When Carousel Quest won, Townend dissolved into tears when interviewed by Clare Balding. A few months before, he had won Badminton and had become the No 1 eventer in the world. Given the three disciplines an eventer has to master, he might have been the best horseman in the world.

A few months later came the Rolex Event in Kentucky. If he won that, he would win the Grand Slam of eventing and $350,000 (£222,000) of the watch-maker's money. It would change his life. It might have guaranteed the Olympics. It nearly killed him.

The fence was nothing special, a log on a pole, but Ashdale Cruise Master toppled over it. Townend went over the horse, struck his head on a rail and the horse fell on top of him. He suffered a fractured shoulder, broken collarbone, fractures to the sternum and four ribs. But for an air-jacket he was wearing, it might have been fatal.

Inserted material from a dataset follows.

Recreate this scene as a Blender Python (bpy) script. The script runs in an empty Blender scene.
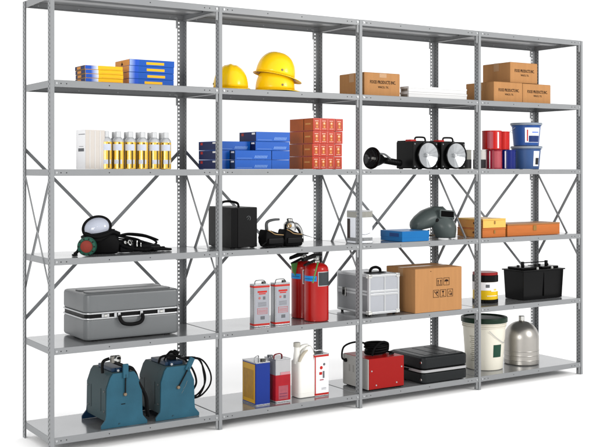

He immediately discharged himself and tried to fly home, only to be stranded in Chicago because of the Icelandic ash cloud and lay down on the floor of the departure lounge to sleep. "I couldn't do anything else except walk up and down," he said. "They told me not to fly home but there was no chance of that. All you want to do after a shit event is go home."

Eventing, like showjumping, like rugby league, like snooker, has seen its profile diminish. In 1971, another Yorkshireman, Harvey Smith, whose early nickname of "Heathcliff on Horseback" might apply to Townend, gave the judges two fingers at Hickstead.

It was front page, it was back page. It is still called "doing a Harvey Smith". To garner that kind of coverage now, Zara Phillips would have to ride naked through Greenwich Park.

"The sport has everything to offer that Formula One has," said Townend. "It has enough characters. Zara Phillips phones me up now and then, we are mates, and in what other sport would you have the Queen's granddaughter and a milkman's lad competing against one another?

"But the biggest problem is the people behind it. They don't know what they have got and they are frightened of change. Eventing had a big opportunity when a boy from Huddersfield won the two biggest events in the world but they wanted to brush it under the carpet because they felt I was different."

The audiences for Badminton and Burghley are huge, the sponsorship extensive, but the prize-money is pitiful and it is almost accepted the competitors are privately wealthy. You earn £65,000 for winning Badminton. In comparison you could have finished 11th at a relatively minor golf event such as the Scottish Open to have earned that – and there would be just the caddie to pay.

"I was No 1 in the world in 2009 and I did not gain anything from that," Townend said. "Nothing changed in my life. I still had to go and sell a horse the next day."